Rahmetli Süleyman Demirel, Başbakan’dır. Yüksek enflasyonun ne kadar büyük bir tehlike olduğunu bilen Süleyman Demirel, Bakanlar Kurulu toplantısında der ki; “tencerenin yıkamayacağı iktidar yoktur”
Şimdi günümüze bakınca, aynı tehlikenin tam da yanıbaşımızda olduğunu rahatlıkla görebiliyoruz. Herkes enflasyondan ve hayat pahalılığından dert yanıyor. Cumhurbaşkanı Erdoğan her fırsatta enflasyona karşı vatandaşın korunacağını ifade ediyor. Bu iddiasını Allah için defalarca da gösterdi. Ama ne yazık ki, vatandaşı enflasyona karşı koruma altına alma girişimleri her seferinde yapılan yeni zamlarla akamete uğramaya başladı.

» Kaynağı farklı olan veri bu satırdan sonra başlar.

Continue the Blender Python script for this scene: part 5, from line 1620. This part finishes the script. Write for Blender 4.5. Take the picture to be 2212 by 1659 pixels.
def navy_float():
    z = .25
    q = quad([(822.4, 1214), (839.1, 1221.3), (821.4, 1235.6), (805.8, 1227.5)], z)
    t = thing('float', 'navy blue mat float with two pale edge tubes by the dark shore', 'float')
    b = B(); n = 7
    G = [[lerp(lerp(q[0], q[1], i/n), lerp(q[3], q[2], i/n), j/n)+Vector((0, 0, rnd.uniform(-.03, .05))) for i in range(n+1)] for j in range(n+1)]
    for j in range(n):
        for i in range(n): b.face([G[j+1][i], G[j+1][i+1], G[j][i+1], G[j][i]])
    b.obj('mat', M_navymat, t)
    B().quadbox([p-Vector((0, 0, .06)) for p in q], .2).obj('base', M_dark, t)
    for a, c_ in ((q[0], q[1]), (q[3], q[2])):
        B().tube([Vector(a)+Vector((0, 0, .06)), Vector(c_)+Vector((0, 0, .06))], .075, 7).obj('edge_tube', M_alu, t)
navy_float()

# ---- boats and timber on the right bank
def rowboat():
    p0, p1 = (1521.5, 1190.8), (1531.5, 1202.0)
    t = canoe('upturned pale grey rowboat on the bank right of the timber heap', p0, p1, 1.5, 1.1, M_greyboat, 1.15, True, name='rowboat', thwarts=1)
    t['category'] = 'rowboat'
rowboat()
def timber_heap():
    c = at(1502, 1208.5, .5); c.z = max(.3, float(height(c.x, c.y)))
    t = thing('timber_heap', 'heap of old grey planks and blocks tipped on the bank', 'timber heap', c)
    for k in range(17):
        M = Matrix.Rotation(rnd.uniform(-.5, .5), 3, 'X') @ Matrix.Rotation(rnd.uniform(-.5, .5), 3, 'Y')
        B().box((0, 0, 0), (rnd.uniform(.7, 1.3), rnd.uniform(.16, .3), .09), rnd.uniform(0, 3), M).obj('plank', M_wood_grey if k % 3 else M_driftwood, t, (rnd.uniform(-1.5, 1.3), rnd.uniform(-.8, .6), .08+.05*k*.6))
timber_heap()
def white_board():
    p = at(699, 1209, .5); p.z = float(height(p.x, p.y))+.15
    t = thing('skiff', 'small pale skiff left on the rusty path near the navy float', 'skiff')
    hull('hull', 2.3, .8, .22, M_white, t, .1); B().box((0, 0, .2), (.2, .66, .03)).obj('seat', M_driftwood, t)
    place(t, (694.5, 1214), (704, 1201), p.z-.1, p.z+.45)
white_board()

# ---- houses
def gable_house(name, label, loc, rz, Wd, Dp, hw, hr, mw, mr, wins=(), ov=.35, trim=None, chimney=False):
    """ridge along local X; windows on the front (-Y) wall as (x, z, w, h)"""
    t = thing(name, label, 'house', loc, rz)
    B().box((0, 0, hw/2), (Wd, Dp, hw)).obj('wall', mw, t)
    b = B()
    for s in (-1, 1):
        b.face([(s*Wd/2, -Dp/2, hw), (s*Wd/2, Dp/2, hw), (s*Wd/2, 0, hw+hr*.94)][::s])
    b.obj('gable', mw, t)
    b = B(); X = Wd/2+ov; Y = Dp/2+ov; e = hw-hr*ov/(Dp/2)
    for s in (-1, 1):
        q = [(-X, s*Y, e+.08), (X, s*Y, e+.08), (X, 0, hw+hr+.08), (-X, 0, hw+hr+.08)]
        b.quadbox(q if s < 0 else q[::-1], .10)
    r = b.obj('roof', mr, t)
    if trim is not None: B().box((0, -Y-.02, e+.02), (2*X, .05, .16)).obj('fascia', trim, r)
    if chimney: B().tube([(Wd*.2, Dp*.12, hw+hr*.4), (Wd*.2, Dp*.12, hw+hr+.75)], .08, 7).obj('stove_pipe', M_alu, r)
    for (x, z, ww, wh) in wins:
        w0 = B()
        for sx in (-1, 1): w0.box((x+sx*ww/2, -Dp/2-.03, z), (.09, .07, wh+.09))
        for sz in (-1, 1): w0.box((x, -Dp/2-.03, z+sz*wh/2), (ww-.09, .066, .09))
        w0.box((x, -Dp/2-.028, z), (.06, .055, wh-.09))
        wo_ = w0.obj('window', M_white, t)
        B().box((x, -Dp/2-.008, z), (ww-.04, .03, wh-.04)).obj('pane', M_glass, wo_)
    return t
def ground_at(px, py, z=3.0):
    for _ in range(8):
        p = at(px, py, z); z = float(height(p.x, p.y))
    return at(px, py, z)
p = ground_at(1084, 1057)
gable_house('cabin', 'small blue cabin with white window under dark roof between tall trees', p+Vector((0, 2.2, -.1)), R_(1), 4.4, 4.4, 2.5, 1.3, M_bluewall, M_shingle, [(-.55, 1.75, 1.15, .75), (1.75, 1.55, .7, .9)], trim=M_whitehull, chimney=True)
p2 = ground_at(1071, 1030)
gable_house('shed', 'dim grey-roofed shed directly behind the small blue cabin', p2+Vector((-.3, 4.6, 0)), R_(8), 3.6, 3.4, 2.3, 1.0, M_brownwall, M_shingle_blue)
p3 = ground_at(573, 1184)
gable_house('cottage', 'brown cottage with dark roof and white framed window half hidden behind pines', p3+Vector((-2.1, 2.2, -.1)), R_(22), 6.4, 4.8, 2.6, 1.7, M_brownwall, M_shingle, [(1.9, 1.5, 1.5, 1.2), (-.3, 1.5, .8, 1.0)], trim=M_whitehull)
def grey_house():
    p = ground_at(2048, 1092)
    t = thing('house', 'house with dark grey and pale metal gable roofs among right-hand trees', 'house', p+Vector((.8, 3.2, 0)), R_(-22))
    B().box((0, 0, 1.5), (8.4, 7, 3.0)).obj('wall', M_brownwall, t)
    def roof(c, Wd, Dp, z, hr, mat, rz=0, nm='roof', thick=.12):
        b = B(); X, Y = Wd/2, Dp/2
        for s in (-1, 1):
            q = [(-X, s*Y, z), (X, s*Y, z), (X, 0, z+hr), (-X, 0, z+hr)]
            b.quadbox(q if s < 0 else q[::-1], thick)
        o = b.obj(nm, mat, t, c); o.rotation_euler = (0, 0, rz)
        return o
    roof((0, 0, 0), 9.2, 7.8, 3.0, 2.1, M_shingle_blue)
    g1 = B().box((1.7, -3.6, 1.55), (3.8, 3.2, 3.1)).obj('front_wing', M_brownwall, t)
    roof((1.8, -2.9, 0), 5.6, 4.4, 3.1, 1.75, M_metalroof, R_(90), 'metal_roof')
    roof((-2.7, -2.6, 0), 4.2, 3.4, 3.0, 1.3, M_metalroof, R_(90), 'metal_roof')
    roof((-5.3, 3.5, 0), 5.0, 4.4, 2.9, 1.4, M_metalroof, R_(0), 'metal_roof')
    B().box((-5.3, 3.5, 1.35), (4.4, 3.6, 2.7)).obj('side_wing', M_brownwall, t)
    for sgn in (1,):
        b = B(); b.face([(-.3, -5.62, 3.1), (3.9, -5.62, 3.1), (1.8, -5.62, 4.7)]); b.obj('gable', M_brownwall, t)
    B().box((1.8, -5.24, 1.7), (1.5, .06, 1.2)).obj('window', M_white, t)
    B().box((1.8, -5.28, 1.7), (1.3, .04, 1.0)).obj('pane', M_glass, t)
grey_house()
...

Örneğin havalar henüz daha tam olarak soğumadı, fakat doğalgaz faturaları daha şimdiden kabarmaya başladı. Geçtiğimiz yıl kış ortasında gelen faturalar, bu yıl daha kış gelmeden yazılmaya başlandı. Önümüzde Aralık var Ocak var Şubat var Mart var, ki aylarda kış en şiddetli haliyle geliyor. Vatandaş bu faturaları nasıl ödeyecek, bu yükün altından nasıl kalkacak? Hadi diyelim Ocak ayında çalışanlar zam alacak, asgari ücret artacak. İyi güzel de, yapılan bu maaş artış artışları hemen peşi sıra gelecek olan zamlarla buhar olup gidecek. Yani hiçbir anlamı da kalmayacak hiçbir kıymeti de kalmayacak. Benim demem o ki, hükümetin bu fahiş fiyat artışlarına karşı acilen tedbir alması gerekiyor. Çünkü bu iş maliyet artışlarını etiketlere yansıtmaktan çıktı, tamamen istismara dönüştü, üstelik yaşamın her alanına sirayet etti. Buna karşı tedbir alınırsa ne ala; ama eğer ki bunun bir çaresi bulunamazsa Süleyman Demirel’in de dediği gibi tencerenin yıkacağı iktidarlara bir yenisi daha eklenecek. Hoş bilinse altılı masadan bir cacık olmayacağı; belki yine mücadele edilip sabredilir ama ne yazık ki aynı tencerede şu anda altılı masa için aş kaynıyor.
Cumhur ittifakının dikkatine sunulur!